Miami-Dade County

Miami-Dade anti-corruption cops logged 934 hours of OT during probe of park employees.

Officers with the Miami-Dade police public corruption unit collected more than $58,000 in overtime pay during an investigation that led to the arrest of four employees for stealing $3,000 in entry fees at a county park in Hialeah.

“This case has raised concerns,” Miami-Dade Police Director J.D. Patterson, told el Nuevo Herald on Tuesday. “And I say concerns because there was a significant investment of resources for such a small case.”

The officers involved in the probe collected $58,288 after logging in 934 overtime hours during the investigation between February and May. It focused on the actions of employees at the popular Amelia Earhart Park, 401 E. 65th St.

The case placed the police unit’s actions under intense scrutiny because of the substantial overtime costs, setting off alarms that prompted Patterson to redeploy the corruption section with the support of Miami-Dade Mayor Carlos Giménez. Several detectives were reassigned to team up with the FBI’s anti-corruption task force.

In the 2013 fiscal year, officers with the Miami-Dade corruption unit collected more overtime than the rest of the police department. During the same period, 7 percent of the unit’s budget was used to pay overtime to its officers, while the entire department used only 5 percent.

Juan Perez, the department’s deputy director, told el Nuevo Herald a probe into the excessive overtime began after an anonymous complaint reached the top police brass and cited the county park employee investigation as an example.

According to the complaint, the overtime presumably covered work performed by the corruption unit officers. The complaint said there was sporadic supervision of the detectives assigned to watch the employees while collecting a full day’s pay.

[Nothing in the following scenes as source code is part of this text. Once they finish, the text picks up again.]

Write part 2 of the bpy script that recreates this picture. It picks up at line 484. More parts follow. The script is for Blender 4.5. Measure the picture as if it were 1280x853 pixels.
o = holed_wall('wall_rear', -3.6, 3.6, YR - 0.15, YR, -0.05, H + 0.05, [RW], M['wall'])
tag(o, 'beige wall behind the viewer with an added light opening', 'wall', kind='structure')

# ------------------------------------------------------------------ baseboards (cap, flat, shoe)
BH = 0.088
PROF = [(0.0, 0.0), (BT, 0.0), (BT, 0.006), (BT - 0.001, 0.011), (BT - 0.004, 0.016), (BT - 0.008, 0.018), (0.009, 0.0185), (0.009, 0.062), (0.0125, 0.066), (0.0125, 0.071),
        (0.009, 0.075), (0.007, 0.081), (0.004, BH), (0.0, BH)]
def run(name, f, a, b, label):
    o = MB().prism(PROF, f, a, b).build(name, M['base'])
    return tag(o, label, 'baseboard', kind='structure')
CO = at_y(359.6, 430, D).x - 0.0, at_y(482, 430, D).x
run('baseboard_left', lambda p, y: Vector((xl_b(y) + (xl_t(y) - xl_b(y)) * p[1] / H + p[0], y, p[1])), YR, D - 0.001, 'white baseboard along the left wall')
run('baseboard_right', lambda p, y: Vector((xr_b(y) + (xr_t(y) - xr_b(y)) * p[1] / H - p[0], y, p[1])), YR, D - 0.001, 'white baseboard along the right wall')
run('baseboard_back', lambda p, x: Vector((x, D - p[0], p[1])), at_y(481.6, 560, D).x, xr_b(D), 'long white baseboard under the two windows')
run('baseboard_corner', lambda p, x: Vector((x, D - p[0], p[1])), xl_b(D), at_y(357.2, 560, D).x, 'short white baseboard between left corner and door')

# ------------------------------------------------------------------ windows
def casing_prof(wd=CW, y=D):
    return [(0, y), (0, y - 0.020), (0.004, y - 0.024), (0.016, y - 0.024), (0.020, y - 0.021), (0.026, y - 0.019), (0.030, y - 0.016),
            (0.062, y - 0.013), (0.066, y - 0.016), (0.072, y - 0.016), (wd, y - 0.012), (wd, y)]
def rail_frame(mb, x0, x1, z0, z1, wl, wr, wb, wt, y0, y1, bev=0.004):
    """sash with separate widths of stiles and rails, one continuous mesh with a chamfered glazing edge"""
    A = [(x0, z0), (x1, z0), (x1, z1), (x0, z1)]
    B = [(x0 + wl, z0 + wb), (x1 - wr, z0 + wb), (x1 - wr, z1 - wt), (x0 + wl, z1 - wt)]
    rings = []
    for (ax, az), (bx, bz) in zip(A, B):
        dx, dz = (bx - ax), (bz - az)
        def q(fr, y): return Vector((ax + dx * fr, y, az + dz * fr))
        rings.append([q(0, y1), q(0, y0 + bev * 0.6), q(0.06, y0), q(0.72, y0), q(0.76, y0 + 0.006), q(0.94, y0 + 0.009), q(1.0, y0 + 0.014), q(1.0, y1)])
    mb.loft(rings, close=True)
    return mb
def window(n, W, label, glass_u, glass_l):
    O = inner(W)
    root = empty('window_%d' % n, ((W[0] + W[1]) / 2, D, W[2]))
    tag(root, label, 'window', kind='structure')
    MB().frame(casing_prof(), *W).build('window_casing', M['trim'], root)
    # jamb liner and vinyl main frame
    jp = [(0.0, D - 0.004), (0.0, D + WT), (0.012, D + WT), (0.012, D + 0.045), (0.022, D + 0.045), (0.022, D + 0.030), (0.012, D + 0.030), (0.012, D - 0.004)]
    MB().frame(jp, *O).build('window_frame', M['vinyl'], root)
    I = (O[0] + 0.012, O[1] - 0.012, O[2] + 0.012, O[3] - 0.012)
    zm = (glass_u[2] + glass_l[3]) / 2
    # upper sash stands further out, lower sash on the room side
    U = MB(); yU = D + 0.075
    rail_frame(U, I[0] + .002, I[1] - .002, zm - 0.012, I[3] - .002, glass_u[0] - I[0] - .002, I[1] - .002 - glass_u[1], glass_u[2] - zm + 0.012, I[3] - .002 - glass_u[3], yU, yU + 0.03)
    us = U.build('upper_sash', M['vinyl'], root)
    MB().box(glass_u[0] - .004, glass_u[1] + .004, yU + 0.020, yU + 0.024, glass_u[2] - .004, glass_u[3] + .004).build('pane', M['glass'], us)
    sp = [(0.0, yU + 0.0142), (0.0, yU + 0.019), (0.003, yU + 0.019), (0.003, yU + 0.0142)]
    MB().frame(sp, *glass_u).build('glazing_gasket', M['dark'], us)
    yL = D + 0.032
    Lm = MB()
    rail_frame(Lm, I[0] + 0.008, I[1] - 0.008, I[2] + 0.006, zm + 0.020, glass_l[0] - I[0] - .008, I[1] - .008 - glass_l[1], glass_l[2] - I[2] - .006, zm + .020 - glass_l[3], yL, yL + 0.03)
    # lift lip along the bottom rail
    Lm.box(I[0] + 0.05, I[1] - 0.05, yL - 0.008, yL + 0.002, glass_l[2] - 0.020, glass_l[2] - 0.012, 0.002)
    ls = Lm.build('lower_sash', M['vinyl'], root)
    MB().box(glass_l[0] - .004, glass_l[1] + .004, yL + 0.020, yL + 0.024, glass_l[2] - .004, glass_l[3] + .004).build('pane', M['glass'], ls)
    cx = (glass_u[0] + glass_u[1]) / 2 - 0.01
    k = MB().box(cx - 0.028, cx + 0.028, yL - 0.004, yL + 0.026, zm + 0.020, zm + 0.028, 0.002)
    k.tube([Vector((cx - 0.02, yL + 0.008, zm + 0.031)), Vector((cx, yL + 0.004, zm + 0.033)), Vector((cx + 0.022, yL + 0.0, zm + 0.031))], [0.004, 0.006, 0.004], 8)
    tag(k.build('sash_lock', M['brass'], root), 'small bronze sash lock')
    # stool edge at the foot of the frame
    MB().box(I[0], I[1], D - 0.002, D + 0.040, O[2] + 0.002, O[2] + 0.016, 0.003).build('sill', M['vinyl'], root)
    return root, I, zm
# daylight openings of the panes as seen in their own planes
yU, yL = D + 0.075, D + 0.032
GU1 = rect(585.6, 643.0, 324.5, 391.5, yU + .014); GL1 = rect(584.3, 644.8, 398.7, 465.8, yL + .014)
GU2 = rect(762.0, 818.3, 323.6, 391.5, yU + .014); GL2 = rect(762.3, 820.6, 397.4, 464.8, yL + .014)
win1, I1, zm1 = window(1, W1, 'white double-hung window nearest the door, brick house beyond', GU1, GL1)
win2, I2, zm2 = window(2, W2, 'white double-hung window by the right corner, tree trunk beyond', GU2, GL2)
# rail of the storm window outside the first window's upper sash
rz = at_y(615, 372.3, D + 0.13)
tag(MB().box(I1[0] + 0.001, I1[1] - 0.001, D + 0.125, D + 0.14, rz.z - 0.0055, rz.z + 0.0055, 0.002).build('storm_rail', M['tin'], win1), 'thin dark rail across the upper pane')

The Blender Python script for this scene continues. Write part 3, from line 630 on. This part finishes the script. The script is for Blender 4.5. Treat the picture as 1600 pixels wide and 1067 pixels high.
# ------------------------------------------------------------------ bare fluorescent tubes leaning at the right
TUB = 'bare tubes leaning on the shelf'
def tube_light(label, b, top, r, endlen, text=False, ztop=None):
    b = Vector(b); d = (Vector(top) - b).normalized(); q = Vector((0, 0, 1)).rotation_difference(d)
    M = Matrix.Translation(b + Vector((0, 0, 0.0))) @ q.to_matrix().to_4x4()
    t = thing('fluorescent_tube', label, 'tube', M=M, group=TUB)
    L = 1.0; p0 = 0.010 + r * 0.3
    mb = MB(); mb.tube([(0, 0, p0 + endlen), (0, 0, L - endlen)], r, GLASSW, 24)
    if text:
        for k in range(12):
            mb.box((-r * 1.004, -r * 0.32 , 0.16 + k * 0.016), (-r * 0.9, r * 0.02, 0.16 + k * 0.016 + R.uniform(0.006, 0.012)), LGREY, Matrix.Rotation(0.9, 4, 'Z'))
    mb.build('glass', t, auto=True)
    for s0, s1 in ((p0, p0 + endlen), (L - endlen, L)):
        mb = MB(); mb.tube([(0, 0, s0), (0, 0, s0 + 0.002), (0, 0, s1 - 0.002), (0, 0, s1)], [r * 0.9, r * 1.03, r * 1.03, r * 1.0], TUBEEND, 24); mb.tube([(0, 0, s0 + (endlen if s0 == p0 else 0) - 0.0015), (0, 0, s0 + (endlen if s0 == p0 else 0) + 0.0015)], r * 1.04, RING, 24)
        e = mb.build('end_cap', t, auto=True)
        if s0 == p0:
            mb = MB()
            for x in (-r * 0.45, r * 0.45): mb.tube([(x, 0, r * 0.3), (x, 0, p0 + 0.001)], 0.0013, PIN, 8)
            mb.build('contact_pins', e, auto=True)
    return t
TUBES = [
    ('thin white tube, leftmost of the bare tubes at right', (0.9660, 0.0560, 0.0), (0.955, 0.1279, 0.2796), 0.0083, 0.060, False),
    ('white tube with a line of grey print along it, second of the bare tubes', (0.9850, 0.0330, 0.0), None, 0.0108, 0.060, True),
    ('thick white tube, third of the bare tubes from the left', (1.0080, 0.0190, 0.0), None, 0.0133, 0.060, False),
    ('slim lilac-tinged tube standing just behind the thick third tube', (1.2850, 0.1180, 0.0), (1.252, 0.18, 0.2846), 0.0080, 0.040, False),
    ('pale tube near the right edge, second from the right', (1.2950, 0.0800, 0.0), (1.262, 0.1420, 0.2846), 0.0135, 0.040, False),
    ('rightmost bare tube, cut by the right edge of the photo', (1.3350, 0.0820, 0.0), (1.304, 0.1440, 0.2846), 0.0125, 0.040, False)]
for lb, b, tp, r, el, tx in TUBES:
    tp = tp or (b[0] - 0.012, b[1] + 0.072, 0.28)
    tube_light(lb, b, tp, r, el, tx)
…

Pérez said the alleged abuse was investigated internally by the department and later sent to the Miami-Dade’s state attorney’s office, which concluded that no criminal act was committed.

“There has been a conversation with the unit’s investigators and supervisors and they have been given new directives to work more serious and more important cases,” Pérez said. “And it has been clearly established that the budget must be handled more efficiently.”

Patterson, who took over as chief last year, said in August he had concerns about the management of the public corruption unit. At the time, the police hierarchy was strongly criticized for the unit’s downsizing.

In July, Patterson decided to redeploy the unit’s 20 officers, with some transferred to the department’s internal affairs section and others moved to certain crime units.

Most significant, the police director assigned four Miami-Dade detectives and two sergeants to the FBI’s anti-corruption task force. With a total of 22 officers from Miami-Dade, Miami and other law enforcement agencies, the FBI task force is the bureau's largest in the nation, targeting wrongdoing by politicians, officials and police officers in the county and its municipalities.

"I think that one of the best things a police department or municipal government gains by participating on our task force is that we are apolitical," said John Jimenez, the FBI's supervisory special agent who runs the task force. "They are going to get objectivity when they assign officers to us. ... We have no restrictions on the level of corruption that we can investigate."

During the Hialeah park probe, a total of 26 Miami-Dade officers were assigned at different times to investigate the Amelia Earhart Park employees. The squad included five sergeants and 15 detectives from the corruption unit. One sergeant and five detectives also joined the team from internal affairs technical support, according to police records obtained by the el Nuevo Herald.

Corruption unit detective Eduardo Torga headed the investigation under the supervision of Sgt. Kelly Sullivan. The two collected 167 and 110 overtime hours, respectively, according to records. In the case of Torga, 59 of his overtime hours were used to review surveillance videos.

To monitor the city employees on weekends, the detectives used an undercover SUV vehicle to shoot video.

Two months ago, Miami-Dade police announced the end of the investigation with great fanfare. Arrested were park employee Jamal Sheffield, accused of stealing $1,686; Charles Simons, charged with stealing $1,320; and Camilo Felipe and Manuel Valdés, both accused of stealing more than $50 each.

“If there had been better results there wouldn’t be so much criticism,” Pérez, the police deputy directo, said. “When the case is ongoing, it’s difficult to know what the overtime payment to detectives would be.”